The War Department’s Technical Manual TM 9-270 of 1943 for the Weaver-scoped M1903A4 Springfield sniper variant openly addresses this drift in a firing table that shows scope windage click corrections for the M2 Ball 150-grain FMJ bullet. The table directs snipers to manually crank in left-hand windage on the Weaver 330C (or M73B2 in Army parlance) beginning at 400 yards to compensate for rifling-induced drift.

What is the phenomenon of rifling causing bullet drift to the left or right over extended ranges? In the July, 1952 American Rifleman Dope Bag, Gen. Hatcher explained it in layman’s terms:

“The motion of a bullet to the right when fired from a barrel of right-hand twist or to the left when fired from one of left-hand twist is what is known as ‘drift.’

It is well understood by ballisticians and while the causes are somewhat obscure and have a good deal of mathematics mixed up in them, we might simplify the whole thing for the purposes of illustration by saying that in effect a bullet starts to fall as soon as it leaves the muzzle of a gun, hence the air underneath the bullet is compressed a little more than that on top. With a right-hand twist the bullet is rotating to the right and it tends to roll to the right on this layer of compressed air.

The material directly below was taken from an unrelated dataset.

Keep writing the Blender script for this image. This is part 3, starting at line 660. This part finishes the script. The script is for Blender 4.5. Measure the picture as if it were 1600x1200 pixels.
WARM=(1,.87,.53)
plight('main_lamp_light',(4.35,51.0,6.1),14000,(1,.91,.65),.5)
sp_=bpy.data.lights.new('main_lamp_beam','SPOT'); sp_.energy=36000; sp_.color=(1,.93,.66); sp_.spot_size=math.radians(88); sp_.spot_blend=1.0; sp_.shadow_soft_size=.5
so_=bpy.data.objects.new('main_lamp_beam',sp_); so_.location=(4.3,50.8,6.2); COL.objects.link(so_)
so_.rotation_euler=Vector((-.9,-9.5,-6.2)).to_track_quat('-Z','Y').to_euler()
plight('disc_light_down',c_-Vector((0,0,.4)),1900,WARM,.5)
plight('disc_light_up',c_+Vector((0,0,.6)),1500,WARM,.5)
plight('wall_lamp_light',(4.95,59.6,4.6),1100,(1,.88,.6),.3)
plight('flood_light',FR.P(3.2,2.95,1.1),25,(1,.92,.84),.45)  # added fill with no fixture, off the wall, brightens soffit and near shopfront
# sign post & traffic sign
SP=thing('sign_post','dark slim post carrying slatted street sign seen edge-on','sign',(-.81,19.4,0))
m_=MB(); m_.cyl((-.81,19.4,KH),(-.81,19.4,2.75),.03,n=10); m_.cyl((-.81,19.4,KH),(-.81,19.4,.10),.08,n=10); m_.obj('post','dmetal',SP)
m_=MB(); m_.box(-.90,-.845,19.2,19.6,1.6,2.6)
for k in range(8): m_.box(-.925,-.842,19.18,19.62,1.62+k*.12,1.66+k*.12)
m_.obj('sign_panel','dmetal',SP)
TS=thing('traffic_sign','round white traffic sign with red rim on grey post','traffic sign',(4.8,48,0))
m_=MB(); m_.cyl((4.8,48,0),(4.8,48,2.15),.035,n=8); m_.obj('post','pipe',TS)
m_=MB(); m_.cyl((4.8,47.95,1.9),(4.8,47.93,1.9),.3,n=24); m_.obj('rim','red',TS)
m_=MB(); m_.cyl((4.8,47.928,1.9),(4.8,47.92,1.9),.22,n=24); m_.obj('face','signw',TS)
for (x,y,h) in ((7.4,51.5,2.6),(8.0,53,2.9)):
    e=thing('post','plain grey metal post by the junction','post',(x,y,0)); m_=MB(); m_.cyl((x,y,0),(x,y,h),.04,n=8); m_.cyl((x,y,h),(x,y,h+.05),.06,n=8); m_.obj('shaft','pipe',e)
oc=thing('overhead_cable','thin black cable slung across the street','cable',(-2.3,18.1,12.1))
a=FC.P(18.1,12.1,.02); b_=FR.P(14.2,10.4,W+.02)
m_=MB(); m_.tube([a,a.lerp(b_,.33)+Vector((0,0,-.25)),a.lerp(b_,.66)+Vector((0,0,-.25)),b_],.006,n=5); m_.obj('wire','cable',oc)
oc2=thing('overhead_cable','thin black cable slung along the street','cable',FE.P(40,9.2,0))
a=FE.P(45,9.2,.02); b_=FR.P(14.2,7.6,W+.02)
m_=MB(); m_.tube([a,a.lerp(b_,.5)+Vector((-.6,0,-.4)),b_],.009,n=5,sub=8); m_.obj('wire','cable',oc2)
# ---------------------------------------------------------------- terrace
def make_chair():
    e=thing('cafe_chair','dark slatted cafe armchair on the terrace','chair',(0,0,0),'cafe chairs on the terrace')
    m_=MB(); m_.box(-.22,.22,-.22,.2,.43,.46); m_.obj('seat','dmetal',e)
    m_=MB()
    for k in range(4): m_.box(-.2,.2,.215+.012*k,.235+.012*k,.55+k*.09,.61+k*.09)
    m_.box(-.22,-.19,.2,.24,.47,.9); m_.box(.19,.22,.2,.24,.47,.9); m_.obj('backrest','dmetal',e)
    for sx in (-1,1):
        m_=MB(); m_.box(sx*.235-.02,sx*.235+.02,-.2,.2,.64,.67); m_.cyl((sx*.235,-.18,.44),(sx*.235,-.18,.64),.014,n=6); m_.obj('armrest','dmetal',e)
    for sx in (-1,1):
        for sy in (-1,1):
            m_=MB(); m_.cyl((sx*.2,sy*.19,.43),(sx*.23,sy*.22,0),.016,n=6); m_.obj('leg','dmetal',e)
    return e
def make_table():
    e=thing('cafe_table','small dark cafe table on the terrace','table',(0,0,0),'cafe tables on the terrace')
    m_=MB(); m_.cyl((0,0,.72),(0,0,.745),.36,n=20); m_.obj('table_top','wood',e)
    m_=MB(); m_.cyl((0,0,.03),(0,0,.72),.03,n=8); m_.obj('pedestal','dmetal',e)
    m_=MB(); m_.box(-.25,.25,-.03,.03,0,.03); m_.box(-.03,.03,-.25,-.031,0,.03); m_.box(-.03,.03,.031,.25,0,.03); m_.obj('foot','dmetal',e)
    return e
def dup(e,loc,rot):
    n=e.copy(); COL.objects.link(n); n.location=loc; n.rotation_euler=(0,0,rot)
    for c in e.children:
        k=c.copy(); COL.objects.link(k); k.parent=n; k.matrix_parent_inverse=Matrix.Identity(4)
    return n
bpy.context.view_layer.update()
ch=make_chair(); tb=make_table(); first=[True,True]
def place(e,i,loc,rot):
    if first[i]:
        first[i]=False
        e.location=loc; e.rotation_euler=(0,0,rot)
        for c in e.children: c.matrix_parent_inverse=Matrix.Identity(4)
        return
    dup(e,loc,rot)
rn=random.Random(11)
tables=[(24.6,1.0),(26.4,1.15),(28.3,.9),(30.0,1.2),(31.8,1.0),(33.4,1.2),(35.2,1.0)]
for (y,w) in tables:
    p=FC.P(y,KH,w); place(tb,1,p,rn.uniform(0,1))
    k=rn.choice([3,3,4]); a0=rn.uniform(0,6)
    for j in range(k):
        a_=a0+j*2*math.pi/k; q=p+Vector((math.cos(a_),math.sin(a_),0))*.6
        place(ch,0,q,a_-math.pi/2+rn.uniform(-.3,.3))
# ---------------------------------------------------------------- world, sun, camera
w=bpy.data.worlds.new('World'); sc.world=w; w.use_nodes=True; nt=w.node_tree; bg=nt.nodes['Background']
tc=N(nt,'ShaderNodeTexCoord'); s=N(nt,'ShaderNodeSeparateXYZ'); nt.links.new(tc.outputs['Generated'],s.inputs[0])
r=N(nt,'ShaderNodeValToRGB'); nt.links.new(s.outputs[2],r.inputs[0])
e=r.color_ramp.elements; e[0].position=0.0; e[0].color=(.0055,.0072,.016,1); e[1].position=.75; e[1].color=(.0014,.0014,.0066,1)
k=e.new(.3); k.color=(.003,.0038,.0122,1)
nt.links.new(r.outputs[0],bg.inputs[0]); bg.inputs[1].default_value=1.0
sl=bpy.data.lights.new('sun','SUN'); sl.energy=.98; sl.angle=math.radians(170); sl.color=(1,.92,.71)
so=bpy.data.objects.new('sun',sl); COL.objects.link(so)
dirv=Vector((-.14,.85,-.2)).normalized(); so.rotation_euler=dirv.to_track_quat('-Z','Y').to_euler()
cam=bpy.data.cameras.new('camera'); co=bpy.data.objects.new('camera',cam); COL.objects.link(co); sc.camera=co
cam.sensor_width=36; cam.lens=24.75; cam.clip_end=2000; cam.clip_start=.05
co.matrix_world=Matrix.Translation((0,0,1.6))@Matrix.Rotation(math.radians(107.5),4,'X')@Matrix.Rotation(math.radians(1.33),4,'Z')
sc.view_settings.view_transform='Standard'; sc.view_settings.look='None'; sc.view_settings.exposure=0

On the contrary, if the twist is to the left it rolls or drifts to the left.

On the Springfield rifle the rear sight aperture is carried on a small so-called drift slide which moves on an inclined guideway on the rear sight leaf. This guideway slants to the left so that as the rear sight is raised high in elevation the aperture moves further to the left, thus compensating for drift. The total drift is very small at first, but gets larger as the bullet goes on further so that at 1000 yards it is about 13 inches for the .30-06 ammunition in the Springfield rifle.”